Greece ready to assist Turkey immediately

Aid mission dispatched as PM tells Erdogan that Athens is prepared to help in every way

Greece ready to assist Turkey immediately

In a phone call on Monday with Turkish President Recep Tayyip Erdogan, Prime Minister Kyriakos Mitsotakis reiterated Greece’s readiness to immediately assist Turkey in every way as it struggles with the dire consequences of two devastating earthquakes and many aftershocks in the southeastern part of the country and neighboring Syria.

Greece has already dispatched a team to the region and Mitsotakis sought to immediately convey the deep condolences of his government and the Greek people, and that Greece is ready to help.

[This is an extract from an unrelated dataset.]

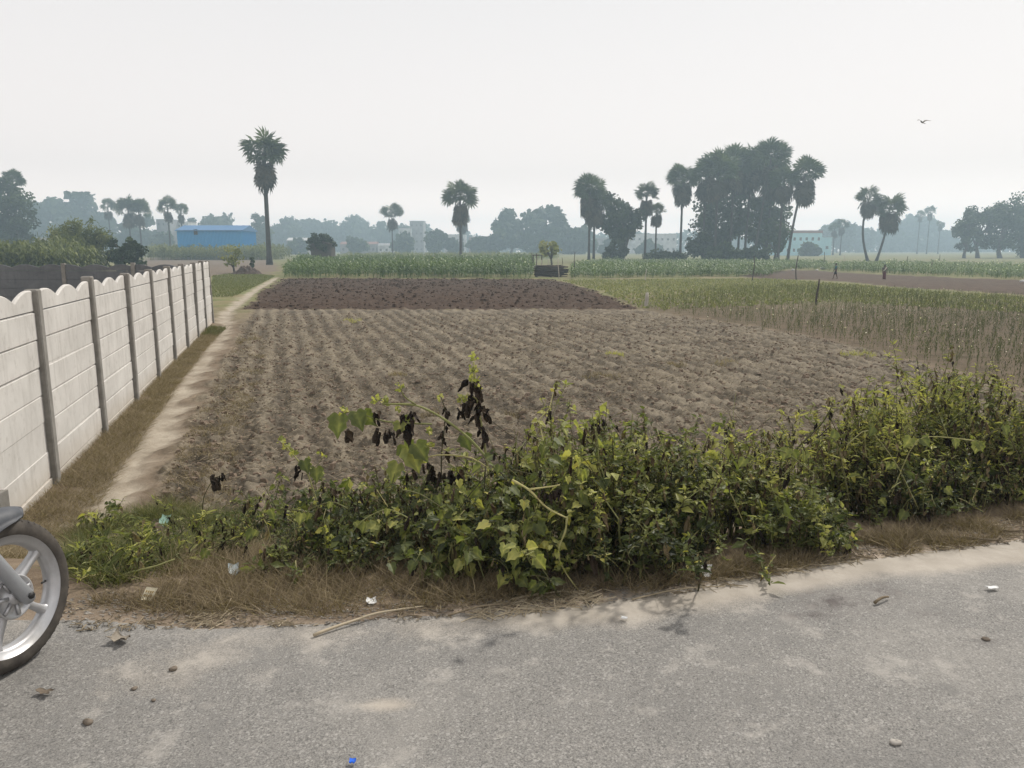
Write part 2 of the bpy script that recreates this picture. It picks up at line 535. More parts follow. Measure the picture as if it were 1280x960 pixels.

The so-called “earthquake diplomacy” was first activated after the successive earthquakes that hit both countries in the summer of 1999 and led to an improvement in Greek-Turkish relations.

The effort to open channels had been under way since Monday morning. Kathimerini understands there was a communication between the prime minister’s diplomatic adviser Anna-Maria Boura and Erdogan’s representative Ibrahim Kalin. 

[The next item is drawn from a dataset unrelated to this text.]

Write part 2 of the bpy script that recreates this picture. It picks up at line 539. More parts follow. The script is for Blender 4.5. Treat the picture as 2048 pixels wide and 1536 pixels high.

According to the same sources, they agreed that the channels of the two sides can remain open.

Adding in turn a crucial link in the chain of open channels, was a telephone call between Foreign Minister Nikos Dendias and his Turkish counterpart Mevlut Cavusoglu. Dendias also conveyed the message that Greece is ready to provide humanitarian aid to Turkey.

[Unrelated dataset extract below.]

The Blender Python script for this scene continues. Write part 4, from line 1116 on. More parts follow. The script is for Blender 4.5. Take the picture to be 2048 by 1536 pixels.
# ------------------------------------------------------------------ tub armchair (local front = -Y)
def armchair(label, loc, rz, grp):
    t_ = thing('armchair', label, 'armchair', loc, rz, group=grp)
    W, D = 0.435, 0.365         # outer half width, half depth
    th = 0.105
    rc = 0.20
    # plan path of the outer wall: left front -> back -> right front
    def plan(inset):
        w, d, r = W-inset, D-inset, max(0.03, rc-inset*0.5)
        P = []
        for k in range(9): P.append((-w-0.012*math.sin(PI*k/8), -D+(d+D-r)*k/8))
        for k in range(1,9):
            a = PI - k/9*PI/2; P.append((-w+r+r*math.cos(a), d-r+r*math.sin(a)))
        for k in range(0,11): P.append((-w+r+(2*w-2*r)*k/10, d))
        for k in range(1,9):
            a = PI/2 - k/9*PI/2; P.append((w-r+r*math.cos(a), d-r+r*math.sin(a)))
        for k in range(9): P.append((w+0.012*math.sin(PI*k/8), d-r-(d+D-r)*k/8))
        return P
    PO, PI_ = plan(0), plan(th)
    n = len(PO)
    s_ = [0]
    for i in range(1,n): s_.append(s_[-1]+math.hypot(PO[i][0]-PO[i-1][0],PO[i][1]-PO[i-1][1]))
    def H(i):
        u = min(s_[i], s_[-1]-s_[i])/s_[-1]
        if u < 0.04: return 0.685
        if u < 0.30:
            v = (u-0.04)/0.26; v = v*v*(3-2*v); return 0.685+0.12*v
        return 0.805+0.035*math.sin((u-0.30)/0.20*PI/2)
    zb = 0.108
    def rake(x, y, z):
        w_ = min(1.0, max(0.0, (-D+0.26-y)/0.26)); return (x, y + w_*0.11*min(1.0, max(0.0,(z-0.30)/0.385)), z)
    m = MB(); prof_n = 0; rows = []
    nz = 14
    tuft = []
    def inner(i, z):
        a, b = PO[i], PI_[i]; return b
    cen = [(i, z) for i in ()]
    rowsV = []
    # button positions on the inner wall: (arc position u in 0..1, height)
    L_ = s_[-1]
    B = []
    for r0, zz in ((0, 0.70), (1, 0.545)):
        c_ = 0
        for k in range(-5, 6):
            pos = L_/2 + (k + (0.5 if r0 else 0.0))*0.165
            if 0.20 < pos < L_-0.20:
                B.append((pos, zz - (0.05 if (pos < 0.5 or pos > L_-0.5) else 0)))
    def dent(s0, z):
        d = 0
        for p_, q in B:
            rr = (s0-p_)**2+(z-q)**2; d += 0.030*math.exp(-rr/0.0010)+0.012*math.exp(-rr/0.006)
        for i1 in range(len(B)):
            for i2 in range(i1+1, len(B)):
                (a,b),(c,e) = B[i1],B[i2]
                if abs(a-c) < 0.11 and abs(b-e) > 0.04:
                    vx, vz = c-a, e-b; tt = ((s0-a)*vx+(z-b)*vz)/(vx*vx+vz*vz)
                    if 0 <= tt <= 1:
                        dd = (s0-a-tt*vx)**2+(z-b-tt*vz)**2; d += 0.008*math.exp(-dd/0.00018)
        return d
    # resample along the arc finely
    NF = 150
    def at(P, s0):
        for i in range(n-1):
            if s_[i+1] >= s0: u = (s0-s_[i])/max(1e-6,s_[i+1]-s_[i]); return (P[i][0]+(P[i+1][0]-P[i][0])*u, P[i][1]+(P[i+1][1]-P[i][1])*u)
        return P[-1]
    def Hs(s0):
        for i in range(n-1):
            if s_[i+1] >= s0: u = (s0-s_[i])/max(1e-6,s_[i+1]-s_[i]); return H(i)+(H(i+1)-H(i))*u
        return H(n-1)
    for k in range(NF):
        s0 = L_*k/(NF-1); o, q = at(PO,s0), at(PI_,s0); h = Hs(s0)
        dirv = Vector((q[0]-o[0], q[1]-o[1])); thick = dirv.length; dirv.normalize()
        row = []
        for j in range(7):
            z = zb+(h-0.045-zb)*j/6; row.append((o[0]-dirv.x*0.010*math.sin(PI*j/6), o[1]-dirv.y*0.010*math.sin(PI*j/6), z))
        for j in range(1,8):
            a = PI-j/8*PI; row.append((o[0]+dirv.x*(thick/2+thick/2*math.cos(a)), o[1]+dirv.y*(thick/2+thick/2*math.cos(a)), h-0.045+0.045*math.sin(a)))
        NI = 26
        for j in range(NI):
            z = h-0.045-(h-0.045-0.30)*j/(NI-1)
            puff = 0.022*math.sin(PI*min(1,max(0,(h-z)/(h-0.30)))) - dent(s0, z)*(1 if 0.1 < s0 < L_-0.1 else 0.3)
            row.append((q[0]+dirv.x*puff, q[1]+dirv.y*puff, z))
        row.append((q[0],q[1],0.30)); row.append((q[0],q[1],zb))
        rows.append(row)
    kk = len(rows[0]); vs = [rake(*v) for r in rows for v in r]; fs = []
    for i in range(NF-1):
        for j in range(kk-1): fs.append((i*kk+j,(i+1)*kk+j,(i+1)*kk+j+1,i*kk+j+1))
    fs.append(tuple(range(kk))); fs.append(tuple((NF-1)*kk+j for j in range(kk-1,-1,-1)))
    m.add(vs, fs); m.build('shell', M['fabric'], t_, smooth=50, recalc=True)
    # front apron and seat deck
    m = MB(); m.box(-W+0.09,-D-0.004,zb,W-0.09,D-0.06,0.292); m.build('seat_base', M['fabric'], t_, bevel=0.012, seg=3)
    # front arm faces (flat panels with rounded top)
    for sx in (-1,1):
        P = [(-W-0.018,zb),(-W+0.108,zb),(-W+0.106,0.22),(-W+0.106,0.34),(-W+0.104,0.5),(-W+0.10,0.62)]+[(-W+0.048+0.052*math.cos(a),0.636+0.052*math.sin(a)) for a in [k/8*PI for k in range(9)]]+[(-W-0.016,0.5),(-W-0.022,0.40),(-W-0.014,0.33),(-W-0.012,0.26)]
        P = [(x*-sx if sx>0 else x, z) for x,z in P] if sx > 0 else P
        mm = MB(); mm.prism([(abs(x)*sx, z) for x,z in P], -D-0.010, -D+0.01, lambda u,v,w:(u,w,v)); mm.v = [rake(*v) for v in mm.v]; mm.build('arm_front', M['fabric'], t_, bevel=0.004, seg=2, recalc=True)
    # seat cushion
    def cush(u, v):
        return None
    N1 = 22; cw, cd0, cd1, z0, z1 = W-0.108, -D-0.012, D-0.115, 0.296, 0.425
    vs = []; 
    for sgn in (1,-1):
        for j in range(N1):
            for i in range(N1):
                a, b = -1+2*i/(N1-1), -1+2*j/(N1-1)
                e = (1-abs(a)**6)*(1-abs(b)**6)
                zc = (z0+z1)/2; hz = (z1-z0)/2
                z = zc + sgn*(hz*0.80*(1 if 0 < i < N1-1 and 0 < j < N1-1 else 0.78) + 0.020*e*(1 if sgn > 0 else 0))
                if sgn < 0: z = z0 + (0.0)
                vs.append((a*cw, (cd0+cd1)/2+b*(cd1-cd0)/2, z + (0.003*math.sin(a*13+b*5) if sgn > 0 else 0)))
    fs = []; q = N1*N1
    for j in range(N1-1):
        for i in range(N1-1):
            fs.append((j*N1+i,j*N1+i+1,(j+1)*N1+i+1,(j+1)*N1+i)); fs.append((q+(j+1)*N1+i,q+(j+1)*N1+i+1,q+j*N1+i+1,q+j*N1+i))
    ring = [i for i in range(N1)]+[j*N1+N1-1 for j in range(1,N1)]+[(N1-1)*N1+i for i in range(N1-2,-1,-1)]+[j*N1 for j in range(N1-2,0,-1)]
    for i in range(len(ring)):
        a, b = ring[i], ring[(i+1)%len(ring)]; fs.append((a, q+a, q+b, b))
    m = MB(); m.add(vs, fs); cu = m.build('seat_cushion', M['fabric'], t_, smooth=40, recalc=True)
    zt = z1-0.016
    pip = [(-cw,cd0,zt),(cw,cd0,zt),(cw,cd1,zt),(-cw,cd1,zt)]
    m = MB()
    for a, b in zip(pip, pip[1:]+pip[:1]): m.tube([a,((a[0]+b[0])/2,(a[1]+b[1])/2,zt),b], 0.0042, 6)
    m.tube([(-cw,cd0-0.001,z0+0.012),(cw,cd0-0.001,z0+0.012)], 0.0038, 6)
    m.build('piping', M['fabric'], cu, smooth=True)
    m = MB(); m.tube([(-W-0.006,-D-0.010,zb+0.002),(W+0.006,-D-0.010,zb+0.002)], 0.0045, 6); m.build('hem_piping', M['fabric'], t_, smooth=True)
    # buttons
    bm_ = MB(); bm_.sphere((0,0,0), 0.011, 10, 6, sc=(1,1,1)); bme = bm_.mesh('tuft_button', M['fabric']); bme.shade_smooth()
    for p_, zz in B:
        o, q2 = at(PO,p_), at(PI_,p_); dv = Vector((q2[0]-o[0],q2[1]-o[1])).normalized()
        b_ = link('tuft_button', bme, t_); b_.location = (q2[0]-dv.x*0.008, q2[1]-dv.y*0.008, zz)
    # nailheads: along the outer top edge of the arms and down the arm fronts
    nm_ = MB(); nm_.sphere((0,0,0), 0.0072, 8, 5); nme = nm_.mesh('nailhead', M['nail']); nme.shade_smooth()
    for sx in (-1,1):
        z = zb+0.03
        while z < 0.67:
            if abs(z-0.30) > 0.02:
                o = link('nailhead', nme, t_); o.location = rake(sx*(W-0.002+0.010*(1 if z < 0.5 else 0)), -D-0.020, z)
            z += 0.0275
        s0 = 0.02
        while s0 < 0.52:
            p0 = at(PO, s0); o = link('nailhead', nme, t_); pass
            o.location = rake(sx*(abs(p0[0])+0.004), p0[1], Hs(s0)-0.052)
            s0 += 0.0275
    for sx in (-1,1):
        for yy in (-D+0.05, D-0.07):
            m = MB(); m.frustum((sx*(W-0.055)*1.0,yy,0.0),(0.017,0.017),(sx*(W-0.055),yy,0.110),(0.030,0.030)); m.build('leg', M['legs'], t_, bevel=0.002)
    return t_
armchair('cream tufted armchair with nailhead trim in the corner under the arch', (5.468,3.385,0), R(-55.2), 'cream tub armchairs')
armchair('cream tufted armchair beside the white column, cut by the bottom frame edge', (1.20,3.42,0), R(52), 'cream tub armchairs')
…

Greece meanwhile sent a team of 21 firefighters from an EMAK disaster response team with two rescue dogs and a special rescue vehicle, as an aid mission to Turkey. Sources said the team was be accompanied by an engineer officer of the Fire Service with specialization in shoring up the ruins of collapsed buildings, five doctors and rescuers from the National Center for Emergency Assistance (EKAB), as well as the president of the Organization of Antiseismic Planning and Protection (OASP), Efthimios Lekkas. 

The nascent new “earthquake diplomacy” is likely to change, even if only temporarily, the landscape of Greek-Turkish relations in view of the elections in both countries. Obviously, Turkish revisionism will not be eliminated by the deadly earthquake, nor is there room for deep changes at the strategic level. “The tragedy may bring a temporary lull in relations between the two sides,” an experienced analyst told Kathimerini.